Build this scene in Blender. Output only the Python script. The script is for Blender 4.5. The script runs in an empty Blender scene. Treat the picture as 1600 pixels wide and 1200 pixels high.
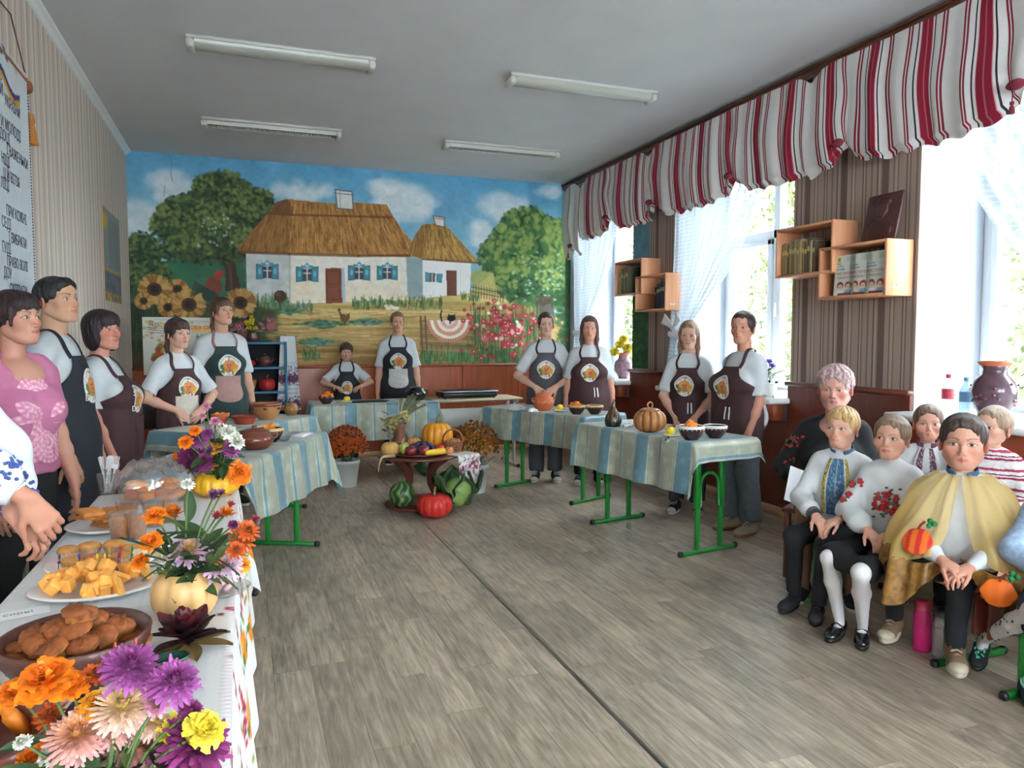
import bpy, math, random
import numpy as np
from mathutils import Vector, Matrix

# ------------------------------------------------------------------ camera, world, exposure
S = bpy.context.scene
COL = S.collection
PI = math.pi
F_PX, YAW, PITCH, CAM_H = 1157.0, math.radians(19.95), math.radians(3.56), 1.38
cd = bpy.data.cameras.new('camera'); cam = bpy.data.objects.new('camera', cd); COL.objects.link(cam)
cd.sensor_fit = 'HORIZONTAL'; cd.sensor_width = 36.0; cd.lens = F_PX / 1600 * 36
cd.clip_start = 0.05; cd.clip_end = 200
cam.location = (0, 0, CAM_H); cam.rotation_euler = (PI/2 - PITCH, 0, -YAW)
S.camera = cam
W = bpy.data.worlds.new('sky'); S.world = W; W.use_nodes = True
wn = W.node_tree.nodes; bg = wn['Background']
bg.inputs[0].default_value = (0.90, 0.935, 1.0, 1); bg.inputs[1].default_value = 1.0
S.view_settings.view_transform = 'Standard'; S.view_settings.look = 'None'
S.view_settings.gamma = 1.0; S.view_settings.use_curve_mapping = False
S.view_settings.exposure = 4.75
S.cycles.max_bounces = 10; S.cycles.diffuse_bounces = 6; S.cycles.transparent_max_bounces = 16
S.cycles.caustics_reflective = False; S.cycles.caustics_refractive = False
S.cycles.use_denoising = True
S.cycles.sample_clamp_indirect = 6.0

# ------------------------------------------------------------------ pixel -> room helpers (1600 x 1200 frame)
_fw = np.array([math.sin(YAW)*math.cos(PITCH), math.cos(YAW)*math.cos(PITCH), -math.sin(PITCH)])
_rt = np.array([math.cos(YAW), -math.sin(YAW), 0.0]); _up = np.cross(_rt, _fw)
_C = np.array([0, 0, CAM_H])
def _ray(px, py): return _fw + _rt*((px-800)/F_PX) + _up*((600-py)/F_PX)
def onz(px, py, z): d = _ray(px, py); return _C + d*((z-CAM_H)/d[2])
def ony(px, py, y): d = _ray(px, py); return _C + d*(y/d[1])
def onx(px, py, x): d = _ray(px, py); return _C + d*(x/d[0])
def atd(px, py, dep): return _C + _ray(px, py)*dep

# ------------------------------------------------------------------ colour
def lin(c):
    c = np.asarray(c, float)/255.0
    return np.where(c <= 0.04045, c/12.92, ((c+0.055)/1.055)**2.4)
def L(r, g, b): return tuple(float(v) for v in lin((r, g, b)))

# ------------------------------------------------------------------ mesh building
class MB:
    def __init__(s): s.V = []; s.F = []; s.n = 0; s.C = []
    def add(s, V, Fs, m=0, M=None, col=None):
        V = np.asarray(V, float)
        if M is not None:
            A = np.array(M); V = V @ A[:3, :3].T + A[:3, 3]
        if not isinstance(Fs, list) or (len(Fs) and not isinstance(Fs[0], np.ndarray)): Fs = [np.asarray(Fs)]
        for f in Fs:
            if len(f): s.F.append((np.asarray(f, int) + s.n, m))
        s.V.append(V); s.n += len(V)
        if col is None: s.C.append(np.full((len(V), 3), np.nan))
        else:
            c = np.asarray(col, float); s.C.append(np.broadcast_to(c, (len(V), 3)).copy())
        return s
    def data(s, name='mesh', mats=(), smooth=True):
        me = bpy.data.meshes.new(name)
        V = np.concatenate(s.V) if s.V else np.zeros((0, 3))
        me.vertices.add(len(V)); me.vertices.foreach_set('co', V.ravel())
        nl = sum(f.size for f, m in s.F); npoly = sum(len(f) for f, m in s.F)
        me.loops.add(nl); me.polygons.add(npoly)
        vi = np.concatenate([f.ravel() for f, m in s.F]); st = []; mi = []; o = 0
        for f, m in s.F:
            k = f.shape[1]; st.append(o + np.arange(len(f))*k); o += f.size; mi.append(np.full(len(f), m))
        me.loops.foreach_set('vertex_index', vi.astype(np.int32))
        me.polygons.foreach_set('loop_start', np.concatenate(st).astype(np.int32))
        me.polygons.foreach_set('material_index', np.concatenate(mi).astype(np.int32))
        me.polygons.foreach_set('use_smooth', np.full(npoly, bool(smooth)))
        C = np.concatenate(s.C)
        if not np.all(np.isnan(C)):
            C = np.nan_to_num(C, nan=0.5)
            at = me.color_attributes.new('Col', 'FLOAT_COLOR', 'POINT')
            at.data.foreach_set('color', np.concatenate([C, np.ones((len(C), 1))], 1).ravel())
        for m in (mats if isinstance(mats, (list, tuple)) else [mats]): me.materials.append(m)
        me.update(calc_edges=True); me.validate()
        return me
    def obj(s, name, mats, parent=None, smooth=True, auto=None, loc=None, rz=0):
        o = bpy.data.objects.new(name, s.data(name, mats, smooth)); COL.objects.link(o)
        if parent: o.parent = parent
        if loc is not None: o.location = loc
        if rz: o.rotation_euler = (0, 0, rz)
        if auto: sharp(o.data, auto)
        return o
def sharp(me, ang=35):
    try: me.set_sharp_from_angle(angle=math.radians(ang))
    except Exception: pass
def tag(o, label, cat, group=None, kind=None):
    o['label'] = label
    if cat: o['category'] = cat
    if group: o['group'] = group
    if kind: o['kind'] = kind
    return o
def struct(o): o['kind'] = 'structure'; return o
def empty(name, loc=(0, 0, 0), rz=0, label=None, cat=None, group=None):
    o = bpy.data.objects.new(name, None); COL.objects.link(o); o.location = loc; o.rotation_euler = (0, 0, rz)
    o.empty_display_size = 0.05
    if label: tag(o, label, cat, group)
    return o
def link(name, me, parent=None, loc=(0, 0, 0), rot=(0, 0, 0), sc=1.0):
    o = bpy.data.objects.new(name, me); COL.objects.link(o)
    if parent: o.parent = parent
    o.location = loc; o.rotation_euler = rot; o.scale = (sc, sc, sc) if np.isscalar(sc) else sc
    return o
def TR(x=0, y=0, z=0, rx=0, ry=0, rz=0, s=1.0):
    m = Matrix.Translation((x, y, z)) @ Matrix.Rotation(rz, 4, 'Z') @ Matrix.Rotation(ry, 4, 'Y') @ Matrix.Rotation(rx, 4, 'X')
    sc = (s, s, s) if np.isscalar(s) else s
    return m @ Matrix.Diagonal((*sc, 1))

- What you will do
Exactly restate the lines from the beginning of the data through the line with "from mathutils import Vector, Matrix", and no others, keeping pictures out.

- Complete answer
Build this scene in Blender. Output only the Python script. The script is for Blender 4.5. The script runs in an empty Blender scene. Treat the picture as 1600 pixels wide and 1200 pixels high.
import bpy, math, random
import numpy as np
from mathutils import Vector, Matrix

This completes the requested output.